Si les tarifs perdurent, certains éditeurs disent envisager d’arrêter certains journaux ou de les vendre à de plus grands groupes de presse Andrew Johnson, président de l'Association des journaux américains (NNA)

Pour Penelope Abernathy, professeure d’économie des médias à l’Université de Caroline du Nord, le maintien des tarifs douaniers pourrait « sonner le glas » de nombreux journaux, qui rejoindraient les quelque 60 quotidiens et 1800 hebdomadaires disparus depuis 2004.

Des salles de nouvelles jadis occupées sont maintenant désertes dans des médias de moyenne et de petite tailles. © Will Steacy/ exposition Deadline

Le mal est fait

Pour sa part, Paul Boyle, vice-président de la News Media Alliance, autre organisation professionnelle représentant quelque 2000 journaux, dénonce le fait que la réclamation d’une seule entreprise, la Norpac, ait bouleversé une industrie, malgré elle. « D’autres papetiers et leur organisation professionnelle se sont opposés à cette démarche, de même que tous les éditeurs et les imprimeurs », affirme-t-il.
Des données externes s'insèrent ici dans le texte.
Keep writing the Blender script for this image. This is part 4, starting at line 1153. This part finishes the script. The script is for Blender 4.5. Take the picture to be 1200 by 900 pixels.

Quoi qu’il en soit, on redoute à présent que les dégâts causés par les taxes douanières aux groupes de presse, mais aussi à l’édition en général, ne réduisent la demande et touche l’industrie papetière américaine. Le département américain du Commerce doit se prononcer le 2 août sur l’éventuel maintien des tarifs douaniers sur le papier canadien. Même s’il choisissait de les conserver, l’ITC, qui se prononcera fin août sur le dossier, pourrait encore les annuler.

Pour Paul Boyle cependant, même une issue favorable devant la Commission américaine du commerce international ne pourra pas réparer les pots cassés. « Le mal a déjà été fait, les journaux ne récupéreront pas leur argent », se désole-t-il.